PROBLEM REQUIREMENTS:
Output the first line of the listing and each line after it, up to and including the line that contains "16).build('cap', red_m, bo)", exactly as written, minus the pictures.
╔══
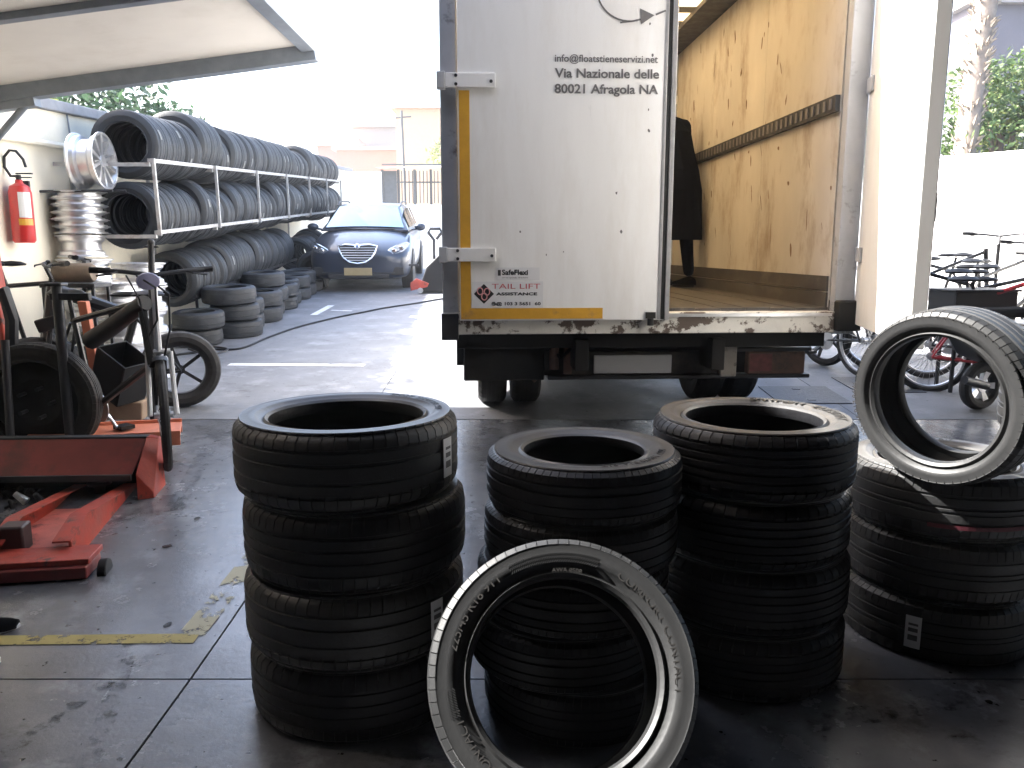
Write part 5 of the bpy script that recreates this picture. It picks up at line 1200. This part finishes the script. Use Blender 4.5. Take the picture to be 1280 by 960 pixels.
MB().lathe([(.001, 0), (.042, 0), (.045, .01), (.045, .15), (.032, .21), (.014, .25), (.014, .27)], 24).build('bottle_body', gl, bo)
MB().lathe([(.001, .004), (.040, .004), (.042, .012), (.042, .085), (.001, .085)], 24).build('liquid', mat('red_brown_liquid', (.30, .10, .06), .15), bo)
MB().lathe([(.001, .298), (.017, .297), (.017, .271), (.001, .271)], 16).build('cap', red_m, bo)

# ---------------------------------------------------------------- vegetation
def leafmat(key, c):
    m = bpy.data.materials.new(key); m.use_nodes = True; n = m.node_tree; b = n.nodes['Principled BSDF']; b.inputs['Roughness'].default_value = .55
    ob_ = n.nodes.new('ShaderNodeTexCoord'); t = n.nodes.new('ShaderNodeTexNoise'); t.inputs['Scale'].default_value = 3.0; t.inputs['Detail'].default_value = 6; n.links.new(ob_.outputs['Object'], t.inputs[0])
    r = n.nodes.new('ShaderNodeValToRGB'); r.color_ramp.elements[0].position = .35; r.color_ramp.elements[1].position = .65
    r.color_ramp.elements[0].color = [v*.55 for v in c]+[1]; r.color_ramp.elements[1].color = [v*1.5 for v in c]+[1]; n.links.new(t.outputs['Fac'], r.inputs[0]); n.links.new(r.outputs[0], b.inputs['Base Color'])
    tr = n.nodes.new('ShaderNodeBsdfTranslucent'); n.links.new(r.outputs[0], tr.inputs[0]); mx = n.nodes.new('ShaderNodeMixShader'); mx.inputs[0].default_value = .35
    n.links.new(b.outputs[0], mx.inputs[1]); n.links.new(tr.outputs[0], mx.inputs[2]); n.links.new(mx.outputs[0], n.nodes['Material Output'].inputs[0]); return m
leafA = leafmat('leaf_green', (.075, .12, .035)); leafB = leafmat('leaf_yellow_green', (.16, .19, .05)); leafD = leafmat('leaf_dark_green', (.035, .07, .035))
bark = mat('bark', (.12, .09, .07), .9, var=.3, bump=.5)
def crown(blobs, n, size, seed):
    rnd = random.Random(seed); vs = []; fs = []
    for (c, r) in blobs:
        for _ in range(int(n*r*r)):
            d = Vector((rnd.gauss(0, 1), rnd.gauss(0, 1), rnd.gauss(0, 1))).normalized(); q = rnd.uniform(.35, 1.0)**.5
            q *= 1 + .28*noise.noise(d*2.2 + Vector(c))
            p = Vector(c) + Vector((d.x*r, d.y*r, d.z*r*.85))*q
            a = Vector((rnd.gauss(0, 1), rnd.gauss(0, 1), rnd.gauss(0, .7))).normalized(); b = a.orthogonal().normalized(); b = (b + a.cross(b)*rnd.uniform(-1, 1)).normalized()
            s = size*rnd.uniform(.6, 1.4); i = len(vs)
            vs += [p - a*s, p + b*s*.42, p + a*s, p - b*s*.42]; fs.append((i, i+1, i+2, i+3))
    return MB().add(vs, fs)
def tree(loc, blobs, m, label, seed, size=.07, n=900, h=2.5, cat='tree', nm='tree', r=.10):
    t = thing(nm, label, cat, loc)
    tk = MB(); tk.tube([(0, 0, -.2), (.03, .02, h*.5), (0, 0, h)], [r, r*.8, r*.5])
    for c, q in blobs: tk.tube([(0, 0, h*.6), Vector(c)*.6+Vector((0, 0, h*.35)), c], [r*.5, r*.3, r*.12], 6)
    tk.build('trunk', bark, t)
    o = crown(blobs, n, size, seed).build('crown', m, t, sharp=0); return t
tree((-6.6, 11.2, g(11)), [((-.9, 0, 2.35), .75), ((-.2, .3, 2.45), .7)], leafB, 'yellow green shrub tree showing just under the awning behind the cream wall', 1, .06, 1500)
tree((-5.9, 12.2, g(12)), [((0, 0, 2.6), 1.0), ((.75, .2, 2.35), .75), ((-.5, .3, 2.9), .7)], leafD, 'dark green tree behind the cream wall above the first rack tyres', 2, .07, 1400)
rb_ = [((0, 0, 2.2), 1.2), ((1.1, .3, 2.5), 1.1), ((-.9, .2, 1.8), .9), ((.4, -.2, 3.1), .7)]
tree((7.3, 12.4, g(12)), [((0, 0, 2.2), 1.0), ((-.3, 0, 3.0), .75), ((.4, 0, 3.2), .7)], leafA, 'green shrub tree behind the white wall, right beside the palm trunk', 3, .06, 1500)
tree((8.4, 13.0, g(13)), [((0, 0, 2.4), 1.1), ((-.6, 0, 2.9), .8), ((.3, 0, 3.5), .7)], leafB, 'sunlit yellow green bush at the right edge behind the white wall', 4, .07, 1300)
tree((6.3, 13.2, g(13)), [((.2, 0, 2.0), .9), ((-.5, 0, 2.4), .75)], leafA, 'low green shrub between the truck door and the palm trunk', 5, .06, 1300)
tree((-6.2, 7.5, g(7)), [((0, 0, 4.0), 1.1), ((.3, .6, 3.8), .8), ((.2, -.6, 3.8), .8)], leafD, 'unseen tree added behind the cream wall to shade the left of the yard', 9, .09, 1200)  # out of view, put in to carry the wall's shade farther right
# palm
pt_ = thing('palm_tree', 'tall palm with shaggy pale trunk behind the white wall', 'palm', (6.45, 11.9, g(11.9)))
rnd = random.Random(8); H = 6.4
tk = MB(); tk.tube([(0, 0, -.3), (.03, 0, 1.5), (.12, 0, 3.5), (.3, 0, H)], [.17, .15, .15, .17], 14); tk.build('trunk', mat('palm_bark', (.26, .21, .17), .9, var=.35, scale=7, bump=.6, bscale=25), pt_)
lb_ = mat('old_leaf_base', (.36, .30, .24), .9, var=.3, scale=10)
mb = MB()
for i in range(620):
    z = rnd.uniform(.6, H); a = rnd.uniform(0, 2*math.pi); cx = .03 + .27*(z/H)**1.6; d = Vector((math.cos(a), math.sin(a), 0)); p0 = Vector((cx, 0, z)) + d*.13
    s_ = Vector((-d.y, d.x, 0))*rnd.uniform(.015, .03); up = Vector((0, 0, rnd.uniform(-.02, .14))); q = p0 + d*rnd.uniform(.05, .12) + up
    i0 = len(mb.v); mb.v += [tuple(p0-s_), tuple(p0+s_), tuple(q+s_*.3), tuple(q-s_*.3), tuple(p0+Vector((0, 0, -.05)))]; mb.f += [(i0, i0+1, i0+2, i0+3), (i0, i0+3, i0+4), (i0+1, i0+4, i0+2)]
mb.build('leaf_bases', lb_, pt_, sharp=0)['kind'] = 'stuff'
for k in range(18):
    a = 2*math.pi*k/18 + rnd.uniform(-.1, .1); el = rnd.uniform(-.5, .9); L_ = rnd.uniform(1.6, 2.1); mb = MB(); c = Vector((.3, 0, H)); d = Vector((math.cos(a), math.sin(a), 0)); pr_ = []
    for i in range(9):
        t = i/8; pr_.append(c + d*L_*t*math.cos(el*.6) + Vector((0, 0, L_*(t*math.sin(el) - .75*t*t))))
    mb.tube(pr_, [.02*(1-t/9) for t in range(9)], 5)
    sdv = Vector((-d.y, d.x, 0))
    for i in range(1, 9):
        for j in range(3):
            t = (i-1+j/3)/8; p = pr_[i-1].lerp(pr_[i], j/3)
            for s_ in (-1, 1):
                e = p + sdv*s_*.42*(1-t*.6) + d*.22 + Vector((0, 0, -.16)); i0 = len(mb.v)
                mb.v += [tuple(p), tuple(p + d*.03), tuple(e)]; mb.f.append((i0, i0+1, i0+2))
    mb.build('frond', leafA, pt_, sharp=0)

# ---------------------------------------------------------------- far buildings
pink = mat('pale_pink_render', (.30, .17, .14), .9, var=.05); creamb = mat('pale_cream_render', (.44, .32, .21), .9, var=.04); greyb = mat('mauve_grey_render', (.13, .12, .14), .9, var=.1, scale=1)
tile = mat('terracotta_tiles', (.42, .22, .15), .8, var=.2, scale=12); shut = mat('grey_shutter', (.22, .23, .25), .7); wwh = mat('pale_render', (.30, .27, .25), .9, var=.04); paleg = mat('pale_gate_metal', (.07, .075, .08), .6, .2, var=.15)
def house(label, x0, x1, y0, dep, z0, z1, m, roof=None, wins=(), over=.25, rh=.8):
    t = thing('building', label, 'building', ((x0+x1)/2, y0, z0)); w2 = (x1-x0)/2; hh = z1-z0
    MB().box(-w2, w2, 0, dep, -1, hh).build('wall', m, t)
    if roof == 'flat': MB().box(-w2-over, w2+over, -over, dep+over, hh+.002, hh+.18).build('roof', wwh, t)
    elif roof: MB().add([(-w2-over, -over, hh+.005), (w2+over, -over, hh+.005), (w2+over, dep+over, hh+.005), (-w2-over, dep+over, hh+.005), (-w2*.5, dep/2, hh+rh), (w2*.5, dep/2, hh+rh)], [(0, 1, 5, 4), (1, 2, 5), (2, 3, 4, 5), (3, 0, 4), (0, 3, 2, 1)]).build('roof', tile, t, sharp=20)
    for (a, b, c, d) in wins:
        wo = MB().box(a, b, -.03, -.004, c, d).build('window', shut, t); MB().box(a-.06, b+.06, -.10, -.031, c-.08, c-.002).build('sill', wwh, wo)
    return t
def zat(py, z): return at(640, py, z).z
def xat(px, z): return (px-640)/F*z
y_ = 41
house('cream building with orange tinged wall and tiled roof left of the truck', xat(500, y_), xat(640, y_), y_, 8, 2.0, zat(143, y_), creamb, 'hip', ((.4, 1.2, 3.0, 4.2), (2.3, 3.0, 3.0, 4.2)), rh=.5)
y_ = 47
house('pale pink low building between the rack and the cream building', xat(428, y_), xat(515, y_), y_, 7, 2.0, zat(192, y_), pink, 'flat', ((-1.5, -.7, 1.6, 2.5),))
house('building with glazed grey upper storey behind the pink one', xat(448, y_+9), xat(505, y_+9), y_+9, 6, 2.0, zat(165, y_+9), wwh, 'flat', ((-1.4, -.6, 4.2, 5.4), (-.4, .4, 4.2, 5.4), (.6, 1.4, 4.2, 5.4)))
house('low house with dark tiled gable roof just right of the far rack end', xat(405, y_+4), xat(452, y_+4), y_+4, 7, 2.0, zat(187, y_+4), pink, 'hip', rh=1.1)
house('grey mauve building behind the palm tree', xat(1190, 27), xat(1460, 27), 27.4, 10, 1.4, zat(20, 27), greyb, 'flat', ((1.2, 2.2, 4.4, 5.8),))
wv_ = thing('far_wall', 'low white wall at the street end of the yard behind the car', 'wall', (xat(470, 33), 33.5, g(33.5)))
MB().box(xat(395, 33)-xat(470, 33), xat(479, 33)-xat(470, 33), 0, .25, -.4, zat(216, 33)-g(33.5)).build('wall_face', white_wall, wv_)
gt = thing('street_gate', 'pale metal sheet gate with posts at the far end of the yard', 'gate', (xat(479, 33), 33.6, g(33.6)))
gw = xat(640, 33)-xat(479, 33); gh_ = zat(213, 33)-g(33.6)
MB().box(0, gw, 0, .2, -.4, zat(256, 33)-g(33.6)).build('base_wall', white_wall, gt)
for i in range(9): MB().box(gw*i/8-.04, gw*i/8+.05, -.03, .17, zat(256, 33)-g(33.6)+.004, gh_).build('post', dark_steel if i in (1, 3) else paleg, gt)
for i in (0, 4):
    MB().box(gw*i/8+.06, gw*(i+1)/8-.06, .03, .06, zat(256, 33)-g(33.6)+.05, gh_-.05).build('panel', paleg, gt)
for i in range(36):
    if int(i/4.5) in (0, 4): continue
    MB().box(gw*(i+.5)/36-.018, gw*(i+.5)/36+.018, .0, .03, zat(256, 33)-g(33.6)+.05, gh_-.05).build('picket', dark_steel, gt)
for z in (.9, 1.6): MB().box(0, gw, .07, .11, zat(256, 33)-g(33.6)+z-.03, zat(256, 33)-g(33.6)+z+.03).build('rail', paleg, gt)
MB().add([(-.2, -.6, gh_+.02), (gw, -.6, gh_+.02), (gw, .8, gh_+.32), (-.2, .8, gh_+.12)], [(0, 1, 2, 3)]).build('canopy_roof', wwh, gt, sharp=0)
pl = thing('utility_pole', 'thin leaning utility pole before the cream building', 'pole', (xat(509, 36), 36.5, g(36)))
MB().cyl((0, 0, -.5), (-.12, 0, zat(143, 36)-g(36)), .06, .05).build('pole', mat('pole_grey', (.08, .08, .08), .8), pl); MB().tube([(-.5, 0, zat(152, 36)-g(36)), (.3, 0, zat(150, 36)-g(36))], .03).build('cross_arm', dark_steel, pl)
tree((xat(556, 38), 38.6, g(36)), [((0, 0, zat(195, 38)-g(36)), .8)], leafB, 'small bright green tree top beside the truck edge in the distance', 6, .10, 500, h=2.0)

# ---------------------------------------------------------------- veil volume, added to lift dark tones as lens glare does
def veil_haze():
    m = bpy.data.materials.new('glare_veil'); m.use_nodes = True; n = m.node_tree
    n.nodes.remove(n.nodes['Principled BSDF']); v = n.nodes.new('ShaderNodeVolumePrincipled')
    v.inputs['Color'].default_value = (.97, .98, 1, 1); v.inputs['Density'].default_value = 0.0019; v.inputs['Anisotropy'].default_value = 0.3
    n.links.new(v.outputs[0], n.nodes['Material Output'].inputs['Volume'])
    o = MB().box(-60, 60, -20, 90, -1.5, 16).build('veil_haze', m, sharp=0); o['kind'] = 'stuff'
    return o
haze()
╚══
RESPONSE TO THE TASK:
Write part 5 of the bpy script that recreates this picture. It picks up at line 1200. This part finishes the script. Use Blender 4.5. Take the picture to be 1280 by 960 pixels.
MB().lathe([(.001, 0), (.042, 0), (.045, .01), (.045, .15), (.032, .21), (.014, .25), (.014, .27)], 24).build('bottle_body', gl, bo)
MB().lathe([(.001, .004), (.040, .004), (.042, .012), (.042, .085), (.001, .085)], 24).build('liquid', mat('red_brown_liquid', (.30, .10, .06), .15), bo)
MB().lathe([(.001, .298), (.017, .297), (.017, .271), (.001, .271)], 16).build('cap', red_m, bo)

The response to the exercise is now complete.